According to the Popol Vuh, a book of stories from the Mayan K'iche' Kingdom of Q'umarkaj (modern day Guatemala), we are living in the fourth world. Pulled together in the 1700s, the Popol Vuh explains that after the gods created three failed worlds, there was a fourth successful one where humanity exists. In the Mayan Long Count calendar, the third world ended after 13 b'ak'tuns (cycles), or 5,125 years. The end of the third world marks the beginning of the fourth world, which corresponds to August 11, 3114 BC in the Gregorian calendar, meaning the fourth world will reach its end or 13th b'ak'tun on December 21, 2012. Of the Maya Long Count calendar, American anthropologist, archaeologist, and author Michael D. Coe writes, "There is a suggestion that Armageddon would overtake the degenerate peoples of the world and all creation on the final day.
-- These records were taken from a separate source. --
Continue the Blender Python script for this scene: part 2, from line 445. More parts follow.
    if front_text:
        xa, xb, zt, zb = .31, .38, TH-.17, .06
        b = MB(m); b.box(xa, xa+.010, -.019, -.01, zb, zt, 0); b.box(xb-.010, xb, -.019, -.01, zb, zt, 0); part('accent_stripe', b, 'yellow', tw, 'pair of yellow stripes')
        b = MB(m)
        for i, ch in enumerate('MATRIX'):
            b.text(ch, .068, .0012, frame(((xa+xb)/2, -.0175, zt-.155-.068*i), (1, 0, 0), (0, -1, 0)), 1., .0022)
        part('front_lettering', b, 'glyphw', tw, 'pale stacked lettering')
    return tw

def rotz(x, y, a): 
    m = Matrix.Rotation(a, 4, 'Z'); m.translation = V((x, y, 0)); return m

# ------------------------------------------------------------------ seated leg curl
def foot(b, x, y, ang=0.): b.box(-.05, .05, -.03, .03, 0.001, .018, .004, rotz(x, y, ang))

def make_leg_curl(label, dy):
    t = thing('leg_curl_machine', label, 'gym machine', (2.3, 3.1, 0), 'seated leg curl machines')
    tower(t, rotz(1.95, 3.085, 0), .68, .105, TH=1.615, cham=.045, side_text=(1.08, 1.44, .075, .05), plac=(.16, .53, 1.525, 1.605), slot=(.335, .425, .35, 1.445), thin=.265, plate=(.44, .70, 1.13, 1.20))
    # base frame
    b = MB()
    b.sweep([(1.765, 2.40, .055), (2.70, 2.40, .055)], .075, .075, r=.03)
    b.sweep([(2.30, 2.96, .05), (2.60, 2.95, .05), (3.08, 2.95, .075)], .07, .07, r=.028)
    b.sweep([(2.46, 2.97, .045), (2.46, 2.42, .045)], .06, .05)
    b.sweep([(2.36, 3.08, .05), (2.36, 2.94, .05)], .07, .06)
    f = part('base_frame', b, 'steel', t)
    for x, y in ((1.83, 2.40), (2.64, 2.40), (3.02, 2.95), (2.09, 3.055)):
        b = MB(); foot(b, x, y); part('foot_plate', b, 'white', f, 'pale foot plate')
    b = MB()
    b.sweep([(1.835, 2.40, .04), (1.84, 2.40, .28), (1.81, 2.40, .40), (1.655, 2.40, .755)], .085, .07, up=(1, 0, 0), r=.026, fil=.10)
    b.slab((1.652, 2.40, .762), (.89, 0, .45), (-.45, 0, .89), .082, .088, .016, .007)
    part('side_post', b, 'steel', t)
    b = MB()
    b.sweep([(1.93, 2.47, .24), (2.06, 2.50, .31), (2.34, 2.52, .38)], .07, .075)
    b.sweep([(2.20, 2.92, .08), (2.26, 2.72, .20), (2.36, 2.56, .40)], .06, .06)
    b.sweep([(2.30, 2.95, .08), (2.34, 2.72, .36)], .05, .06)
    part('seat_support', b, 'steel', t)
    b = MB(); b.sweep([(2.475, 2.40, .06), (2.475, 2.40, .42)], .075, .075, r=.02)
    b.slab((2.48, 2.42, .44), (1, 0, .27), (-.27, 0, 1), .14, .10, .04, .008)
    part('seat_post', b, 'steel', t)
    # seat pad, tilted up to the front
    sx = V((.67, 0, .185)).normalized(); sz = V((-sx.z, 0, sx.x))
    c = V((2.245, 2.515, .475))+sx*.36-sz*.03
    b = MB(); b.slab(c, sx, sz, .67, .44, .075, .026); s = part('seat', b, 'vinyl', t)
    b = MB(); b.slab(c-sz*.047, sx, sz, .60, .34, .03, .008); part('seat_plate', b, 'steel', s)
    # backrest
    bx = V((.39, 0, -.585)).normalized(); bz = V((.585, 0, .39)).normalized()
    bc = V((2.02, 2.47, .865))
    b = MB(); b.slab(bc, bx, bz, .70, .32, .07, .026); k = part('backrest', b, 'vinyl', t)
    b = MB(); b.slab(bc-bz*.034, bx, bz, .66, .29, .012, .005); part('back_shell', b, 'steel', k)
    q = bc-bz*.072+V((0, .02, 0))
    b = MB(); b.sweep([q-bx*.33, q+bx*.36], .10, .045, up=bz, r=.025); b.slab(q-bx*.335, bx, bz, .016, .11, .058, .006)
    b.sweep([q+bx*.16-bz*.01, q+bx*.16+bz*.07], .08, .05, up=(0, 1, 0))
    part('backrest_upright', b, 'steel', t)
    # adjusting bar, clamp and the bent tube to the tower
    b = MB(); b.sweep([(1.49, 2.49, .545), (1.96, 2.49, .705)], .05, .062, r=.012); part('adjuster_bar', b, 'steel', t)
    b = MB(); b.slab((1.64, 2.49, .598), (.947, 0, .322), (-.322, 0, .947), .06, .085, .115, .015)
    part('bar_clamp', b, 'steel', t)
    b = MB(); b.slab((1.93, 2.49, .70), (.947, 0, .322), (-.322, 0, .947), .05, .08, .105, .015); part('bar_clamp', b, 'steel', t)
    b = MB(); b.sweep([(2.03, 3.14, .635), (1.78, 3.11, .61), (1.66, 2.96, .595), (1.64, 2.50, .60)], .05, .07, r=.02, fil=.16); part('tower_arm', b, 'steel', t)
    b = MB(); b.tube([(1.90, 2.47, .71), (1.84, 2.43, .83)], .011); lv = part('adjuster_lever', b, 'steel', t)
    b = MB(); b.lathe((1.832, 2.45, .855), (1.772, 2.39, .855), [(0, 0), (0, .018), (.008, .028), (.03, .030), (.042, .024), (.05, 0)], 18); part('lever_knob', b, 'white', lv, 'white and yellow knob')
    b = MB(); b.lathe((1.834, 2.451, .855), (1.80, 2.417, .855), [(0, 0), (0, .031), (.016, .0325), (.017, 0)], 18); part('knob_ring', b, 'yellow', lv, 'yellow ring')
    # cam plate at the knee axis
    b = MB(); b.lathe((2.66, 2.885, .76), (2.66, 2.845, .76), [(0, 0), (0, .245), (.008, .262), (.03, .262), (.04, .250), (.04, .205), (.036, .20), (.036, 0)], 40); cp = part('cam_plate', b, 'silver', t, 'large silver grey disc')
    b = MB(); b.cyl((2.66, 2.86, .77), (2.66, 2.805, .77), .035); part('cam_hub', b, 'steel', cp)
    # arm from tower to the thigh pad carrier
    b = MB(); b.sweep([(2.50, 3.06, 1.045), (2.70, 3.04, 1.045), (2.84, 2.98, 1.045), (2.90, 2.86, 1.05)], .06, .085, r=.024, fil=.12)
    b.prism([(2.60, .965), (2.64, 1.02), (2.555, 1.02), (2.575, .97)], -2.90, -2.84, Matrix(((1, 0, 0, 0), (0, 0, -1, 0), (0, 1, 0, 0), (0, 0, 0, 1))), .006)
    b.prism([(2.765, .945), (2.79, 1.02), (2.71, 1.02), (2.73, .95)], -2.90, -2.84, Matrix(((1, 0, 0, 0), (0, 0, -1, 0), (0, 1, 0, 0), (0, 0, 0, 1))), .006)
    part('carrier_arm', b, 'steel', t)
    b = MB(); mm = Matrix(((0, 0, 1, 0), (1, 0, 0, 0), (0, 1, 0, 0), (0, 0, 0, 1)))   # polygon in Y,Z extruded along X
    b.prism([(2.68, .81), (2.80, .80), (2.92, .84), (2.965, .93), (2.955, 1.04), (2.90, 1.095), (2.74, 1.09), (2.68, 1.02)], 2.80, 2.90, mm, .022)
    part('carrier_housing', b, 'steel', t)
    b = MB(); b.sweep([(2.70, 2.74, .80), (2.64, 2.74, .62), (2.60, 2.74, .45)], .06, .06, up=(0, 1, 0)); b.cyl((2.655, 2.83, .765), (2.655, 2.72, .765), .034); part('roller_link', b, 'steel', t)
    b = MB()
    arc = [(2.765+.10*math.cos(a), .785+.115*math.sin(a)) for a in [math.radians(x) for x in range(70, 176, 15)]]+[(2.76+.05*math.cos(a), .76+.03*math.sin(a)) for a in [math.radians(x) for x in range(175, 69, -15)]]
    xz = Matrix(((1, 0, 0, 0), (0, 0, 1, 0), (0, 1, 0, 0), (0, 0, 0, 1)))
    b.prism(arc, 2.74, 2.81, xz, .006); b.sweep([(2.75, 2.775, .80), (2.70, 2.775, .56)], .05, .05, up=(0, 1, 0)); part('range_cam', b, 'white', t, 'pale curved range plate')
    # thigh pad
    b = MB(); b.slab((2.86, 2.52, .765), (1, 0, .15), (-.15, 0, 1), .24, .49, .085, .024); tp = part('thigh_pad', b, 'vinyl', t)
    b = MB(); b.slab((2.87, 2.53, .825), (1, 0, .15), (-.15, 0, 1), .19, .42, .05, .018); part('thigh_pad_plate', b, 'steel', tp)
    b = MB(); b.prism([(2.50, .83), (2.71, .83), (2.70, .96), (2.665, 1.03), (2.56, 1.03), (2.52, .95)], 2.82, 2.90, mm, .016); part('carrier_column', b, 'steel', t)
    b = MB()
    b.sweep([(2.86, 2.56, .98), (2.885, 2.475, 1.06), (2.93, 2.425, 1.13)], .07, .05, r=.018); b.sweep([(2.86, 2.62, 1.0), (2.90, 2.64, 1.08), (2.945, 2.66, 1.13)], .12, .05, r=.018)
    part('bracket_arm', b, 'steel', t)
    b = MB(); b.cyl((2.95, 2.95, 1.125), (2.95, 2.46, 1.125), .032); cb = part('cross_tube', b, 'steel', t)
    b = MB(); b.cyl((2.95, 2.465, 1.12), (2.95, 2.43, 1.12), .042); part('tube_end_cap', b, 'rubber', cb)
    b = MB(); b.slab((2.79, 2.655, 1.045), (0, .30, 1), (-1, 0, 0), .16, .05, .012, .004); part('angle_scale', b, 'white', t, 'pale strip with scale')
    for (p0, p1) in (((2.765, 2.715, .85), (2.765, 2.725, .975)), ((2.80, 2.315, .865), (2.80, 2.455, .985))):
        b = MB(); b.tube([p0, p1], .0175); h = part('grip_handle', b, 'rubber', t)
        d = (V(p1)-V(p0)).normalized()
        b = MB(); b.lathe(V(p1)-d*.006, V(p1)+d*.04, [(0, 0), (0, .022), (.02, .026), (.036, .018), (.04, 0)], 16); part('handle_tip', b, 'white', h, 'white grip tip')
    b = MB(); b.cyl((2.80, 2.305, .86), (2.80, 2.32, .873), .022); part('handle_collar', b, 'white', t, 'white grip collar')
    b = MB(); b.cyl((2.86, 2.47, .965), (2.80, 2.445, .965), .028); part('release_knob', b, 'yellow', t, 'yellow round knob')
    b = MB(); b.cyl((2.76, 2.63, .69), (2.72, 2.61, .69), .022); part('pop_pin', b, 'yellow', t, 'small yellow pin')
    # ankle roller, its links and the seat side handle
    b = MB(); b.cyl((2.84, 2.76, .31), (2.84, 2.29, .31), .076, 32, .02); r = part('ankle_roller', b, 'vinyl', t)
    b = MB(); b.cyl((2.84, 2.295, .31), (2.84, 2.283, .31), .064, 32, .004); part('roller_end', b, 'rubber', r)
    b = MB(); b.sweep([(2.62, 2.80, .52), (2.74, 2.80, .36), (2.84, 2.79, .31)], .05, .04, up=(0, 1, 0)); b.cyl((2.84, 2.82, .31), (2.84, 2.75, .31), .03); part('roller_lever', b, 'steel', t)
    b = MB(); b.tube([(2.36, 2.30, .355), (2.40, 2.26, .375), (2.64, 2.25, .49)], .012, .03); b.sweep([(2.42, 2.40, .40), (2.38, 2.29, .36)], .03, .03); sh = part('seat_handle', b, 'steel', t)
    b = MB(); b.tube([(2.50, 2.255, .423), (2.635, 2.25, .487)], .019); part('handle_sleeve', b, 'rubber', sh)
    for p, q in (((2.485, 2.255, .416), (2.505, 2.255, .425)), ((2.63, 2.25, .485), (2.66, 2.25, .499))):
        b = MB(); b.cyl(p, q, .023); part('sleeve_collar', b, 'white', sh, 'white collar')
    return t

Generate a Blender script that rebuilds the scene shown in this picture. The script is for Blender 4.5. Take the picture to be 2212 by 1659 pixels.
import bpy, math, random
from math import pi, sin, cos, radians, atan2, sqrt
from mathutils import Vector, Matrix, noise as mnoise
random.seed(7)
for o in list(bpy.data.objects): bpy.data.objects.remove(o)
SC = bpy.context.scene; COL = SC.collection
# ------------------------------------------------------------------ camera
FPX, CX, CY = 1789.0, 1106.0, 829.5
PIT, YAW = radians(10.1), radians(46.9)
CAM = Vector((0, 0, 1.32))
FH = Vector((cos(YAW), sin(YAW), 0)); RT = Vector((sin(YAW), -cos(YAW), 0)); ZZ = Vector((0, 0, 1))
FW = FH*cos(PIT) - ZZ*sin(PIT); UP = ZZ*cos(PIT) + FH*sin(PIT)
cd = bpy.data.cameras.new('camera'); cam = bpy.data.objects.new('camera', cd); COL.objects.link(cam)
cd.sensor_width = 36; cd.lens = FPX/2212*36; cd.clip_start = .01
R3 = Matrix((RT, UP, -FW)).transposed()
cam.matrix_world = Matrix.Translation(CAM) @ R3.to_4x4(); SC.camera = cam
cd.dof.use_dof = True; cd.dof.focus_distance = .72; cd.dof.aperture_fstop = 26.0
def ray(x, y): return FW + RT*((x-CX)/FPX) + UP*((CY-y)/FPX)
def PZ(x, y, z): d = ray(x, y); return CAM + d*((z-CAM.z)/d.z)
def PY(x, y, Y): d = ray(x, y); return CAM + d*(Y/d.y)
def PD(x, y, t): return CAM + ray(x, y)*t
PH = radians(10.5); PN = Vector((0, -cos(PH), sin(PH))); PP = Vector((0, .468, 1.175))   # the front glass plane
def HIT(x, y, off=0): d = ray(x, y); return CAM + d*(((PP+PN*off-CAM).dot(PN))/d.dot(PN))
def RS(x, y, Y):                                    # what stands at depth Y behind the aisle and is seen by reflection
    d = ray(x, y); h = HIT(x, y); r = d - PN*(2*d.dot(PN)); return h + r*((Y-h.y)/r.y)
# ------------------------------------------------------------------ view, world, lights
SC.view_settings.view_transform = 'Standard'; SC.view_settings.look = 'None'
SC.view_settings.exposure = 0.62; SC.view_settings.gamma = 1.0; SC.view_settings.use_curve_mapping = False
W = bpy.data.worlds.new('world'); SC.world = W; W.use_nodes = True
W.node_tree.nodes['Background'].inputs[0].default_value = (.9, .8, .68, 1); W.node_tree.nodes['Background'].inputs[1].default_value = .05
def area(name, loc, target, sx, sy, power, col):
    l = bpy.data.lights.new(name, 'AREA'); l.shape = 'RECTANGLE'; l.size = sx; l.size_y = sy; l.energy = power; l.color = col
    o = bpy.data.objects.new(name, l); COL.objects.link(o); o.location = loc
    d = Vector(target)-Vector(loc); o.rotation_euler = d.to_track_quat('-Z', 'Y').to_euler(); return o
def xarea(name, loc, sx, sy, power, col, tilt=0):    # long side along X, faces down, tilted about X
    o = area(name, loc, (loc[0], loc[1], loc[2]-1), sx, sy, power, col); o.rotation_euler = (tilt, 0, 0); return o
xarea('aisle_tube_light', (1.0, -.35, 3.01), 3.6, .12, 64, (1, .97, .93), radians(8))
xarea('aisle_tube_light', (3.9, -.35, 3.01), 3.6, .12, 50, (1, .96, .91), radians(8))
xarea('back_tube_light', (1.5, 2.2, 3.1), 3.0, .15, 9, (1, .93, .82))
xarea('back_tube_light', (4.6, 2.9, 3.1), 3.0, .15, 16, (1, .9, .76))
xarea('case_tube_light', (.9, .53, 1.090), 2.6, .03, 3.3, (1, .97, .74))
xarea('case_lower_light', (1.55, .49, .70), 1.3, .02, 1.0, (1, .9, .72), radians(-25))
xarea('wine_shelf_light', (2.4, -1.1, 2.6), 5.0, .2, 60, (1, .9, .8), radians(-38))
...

Thus our present universe would be annihilated when the Great Cycle of the Long Count reaches completion."

The b'ak'tun 13 does not hold much significance in modern day Mayan life. The Long Count calendar is no longer used. Various archaeologists and Mayan elders have pointed out that an apocalypse is a Western idea and has nothing to do with Mayan culture or beliefs. Jose Huchm, a Mayan archaeologist said, "If I went to some Mayan-speaking communities and asked people what is going to happen in 2012, they wouldn't have any idea." In the 1990s, scholars and researches voiced their objections as well. Mayan scholar Mark Van Stone said, "There is nothing in the Maya prophecy to suggest that they prophesied a sudden or major change of any sort in 2012."

New Day Rising

Some cultures and groups are fixated on 2012 as a year of spiritual transformation. In India, more than 15 million people believe Kalki Bhagavan is the incarnation of Vishnu, a popular Hindu god. Since 1998, Bhagavan has said that 2012 is the deadline for human enlightenment because the year marks the end of Kali Yuga, the last of the four stages of the world.

Since 2000, groups of people have hiked up to Pic de Bugarach, a mountain near Bugarach, a small village of 189 people in France. In the first three months of 2012, the mountain had more than 20,000 visitors because they believe the location is ideal for the December 21 events that will transform the world. According to Bugarach mayor Jean-Pierre Delord in the British newspaper The Independent, the visitors "think Pic de Bugarach is an alien garage." Delord suspects that after December 21, 2012, the visitors will stop coming.

Several doomsday theories are floating around. Some are trying to cash in, using the media and internet to prey on people's imaginations and fears. One theory is that Nibiru or Planet X will collide with Earth. Others have pegged 12/21/2012 as the date Earth will smash into Alcyone, the largest star in the Pleiades cluster. Still other theories are out there involving everything from alien invasions to geomagnetic reversals. As December 21, 2012, approaches, theories become more intense and curiosity rises over what might happen on the last day in the Mayan Long Count calendar.